### WHAT YOU HAVE TO DO
Go through the listing and write out all of it exactly.

### GIVEN INFORMATION
____

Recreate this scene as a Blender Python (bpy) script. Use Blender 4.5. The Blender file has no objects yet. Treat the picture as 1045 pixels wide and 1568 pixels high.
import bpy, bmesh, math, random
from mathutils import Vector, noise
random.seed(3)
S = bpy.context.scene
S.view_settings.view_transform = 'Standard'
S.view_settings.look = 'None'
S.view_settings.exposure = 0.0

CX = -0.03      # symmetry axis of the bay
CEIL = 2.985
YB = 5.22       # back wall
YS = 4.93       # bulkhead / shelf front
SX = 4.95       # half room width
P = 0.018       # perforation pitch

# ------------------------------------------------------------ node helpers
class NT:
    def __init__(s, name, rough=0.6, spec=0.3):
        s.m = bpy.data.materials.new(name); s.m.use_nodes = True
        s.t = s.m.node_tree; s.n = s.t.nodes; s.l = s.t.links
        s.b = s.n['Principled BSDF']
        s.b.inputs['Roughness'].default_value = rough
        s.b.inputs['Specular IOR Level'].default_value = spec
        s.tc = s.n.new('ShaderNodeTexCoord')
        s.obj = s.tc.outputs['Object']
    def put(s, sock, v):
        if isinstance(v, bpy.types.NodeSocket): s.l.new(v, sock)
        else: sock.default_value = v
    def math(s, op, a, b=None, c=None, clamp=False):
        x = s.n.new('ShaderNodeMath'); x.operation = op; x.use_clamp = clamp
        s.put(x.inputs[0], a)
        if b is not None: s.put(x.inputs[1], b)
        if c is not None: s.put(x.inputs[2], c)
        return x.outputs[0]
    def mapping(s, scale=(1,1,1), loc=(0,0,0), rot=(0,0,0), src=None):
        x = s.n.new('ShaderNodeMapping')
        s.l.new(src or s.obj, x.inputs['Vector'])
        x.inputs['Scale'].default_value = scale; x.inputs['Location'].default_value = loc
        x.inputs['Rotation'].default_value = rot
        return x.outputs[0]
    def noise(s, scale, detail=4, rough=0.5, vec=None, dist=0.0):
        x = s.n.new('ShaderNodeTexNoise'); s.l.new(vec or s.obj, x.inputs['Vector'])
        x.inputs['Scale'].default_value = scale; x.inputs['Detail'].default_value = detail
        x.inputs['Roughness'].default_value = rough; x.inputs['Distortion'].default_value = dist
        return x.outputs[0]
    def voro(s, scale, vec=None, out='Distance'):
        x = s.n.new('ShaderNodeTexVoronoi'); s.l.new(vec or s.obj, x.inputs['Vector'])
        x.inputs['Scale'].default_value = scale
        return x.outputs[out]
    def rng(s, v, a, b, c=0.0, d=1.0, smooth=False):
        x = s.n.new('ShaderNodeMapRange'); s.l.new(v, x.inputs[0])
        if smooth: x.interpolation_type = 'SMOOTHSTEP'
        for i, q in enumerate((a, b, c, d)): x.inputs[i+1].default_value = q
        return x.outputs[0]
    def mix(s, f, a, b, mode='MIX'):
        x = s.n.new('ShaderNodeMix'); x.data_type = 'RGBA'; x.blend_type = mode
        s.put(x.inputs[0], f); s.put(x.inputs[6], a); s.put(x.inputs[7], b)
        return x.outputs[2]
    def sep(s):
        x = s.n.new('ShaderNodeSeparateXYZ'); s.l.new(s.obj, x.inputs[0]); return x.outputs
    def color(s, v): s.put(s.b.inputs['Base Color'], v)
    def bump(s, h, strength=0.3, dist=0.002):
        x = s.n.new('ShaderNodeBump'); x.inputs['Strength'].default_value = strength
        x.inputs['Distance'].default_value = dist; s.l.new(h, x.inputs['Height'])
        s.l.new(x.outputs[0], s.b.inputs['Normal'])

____

### REPLY
Recreate this scene as a Blender Python (bpy) script. Use Blender 4.5. The Blender file has no objects yet. Treat the picture as 1045 pixels wide and 1568 pixels high.
import bpy, bmesh, math, random
from mathutils import Vector, noise
random.seed(3)
S = bpy.context.scene
S.view_settings.view_transform = 'Standard'
S.view_settings.look = 'None'
S.view_settings.exposure = 0.0

CX = -0.03      # symmetry axis of the bay
CEIL = 2.985
YB = 5.22       # back wall
YS = 4.93       # bulkhead / shelf front
SX = 4.95       # half room width
P = 0.018       # perforation pitch

# ------------------------------------------------------------ node helpers
class NT:
    def __init__(s, name, rough=0.6, spec=0.3):
        s.m = bpy.data.materials.new(name); s.m.use_nodes = True
        s.t = s.m.node_tree; s.n = s.t.nodes; s.l = s.t.links
        s.b = s.n['Principled BSDF']
        s.b.inputs['Roughness'].default_value = rough
        s.b.inputs['Specular IOR Level'].default_value = spec
        s.tc = s.n.new('ShaderNodeTexCoord')
        s.obj = s.tc.outputs['Object']
    def put(s, sock, v):
        if isinstance(v, bpy.types.NodeSocket): s.l.new(v, sock)
        else: sock.default_value = v
    def math(s, op, a, b=None, c=None, clamp=False):
        x = s.n.new('ShaderNodeMath'); x.operation = op; x.use_clamp = clamp
        s.put(x.inputs[0], a)
        if b is not None: s.put(x.inputs[1], b)
        if c is not None: s.put(x.inputs[2], c)
        return x.outputs[0]
    def mapping(s, scale=(1,1,1), loc=(0,0,0), rot=(0,0,0), src=None):
        x = s.n.new('ShaderNodeMapping')
        s.l.new(src or s.obj, x.inputs['Vector'])
        x.inputs['Scale'].default_value = scale; x.inputs['Location'].default_value = loc
        x.inputs['Rotation'].default_value = rot
        return x.outputs[0]
    def noise(s, scale, detail=4, rough=0.5, vec=None, dist=0.0):
        x = s.n.new('ShaderNodeTexNoise'); s.l.new(vec or s.obj, x.inputs['Vector'])
        x.inputs['Scale'].default_value = scale; x.inputs['Detail'].default_value = detail
        x.inputs['Roughness'].default_value = rough; x.inputs['Distortion'].default_value = dist
        return x.outputs[0]
    def voro(s, scale, vec=None, out='Distance'):
        x = s.n.new('ShaderNodeTexVoronoi'); s.l.new(vec or s.obj, x.inputs['Vector'])
        x.inputs['Scale'].default_value = scale
        return x.outputs[out]
    def rng(s, v, a, b, c=0.0, d=1.0, smooth=False):
        x = s.n.new('ShaderNodeMapRange'); s.l.new(v, x.inputs[0])
        if smooth: x.interpolation_type = 'SMOOTHSTEP'
        for i, q in enumerate((a, b, c, d)): x.inputs[i+1].default_value = q
        return x.outputs[0]
    def mix(s, f, a, b, mode='MIX'):
        x = s.n.new('ShaderNodeMix'); x.data_type = 'RGBA'; x.blend_type = mode
        s.put(x.inputs[0], f); s.put(x.inputs[6], a); s.put(x.inputs[7], b)
        return x.outputs[2]
    def sep(s):
        x = s.n.new('ShaderNodeSeparateXYZ'); s.l.new(s.obj, x.inputs[0]); return x.outputs
    def color(s, v): s.put(s.b.inputs['Base Color'], v)
    def bump(s, h, strength=0.3, dist=0.002):
        x = s.n.new('ShaderNodeBump'); x.inputs['Strength'].default_value = strength
        x.inputs['Distance'].default_value = dist; s.l.new(h, x.inputs['Height'])
        s.l.new(x.outputs[0], s.b.inputs['Normal'])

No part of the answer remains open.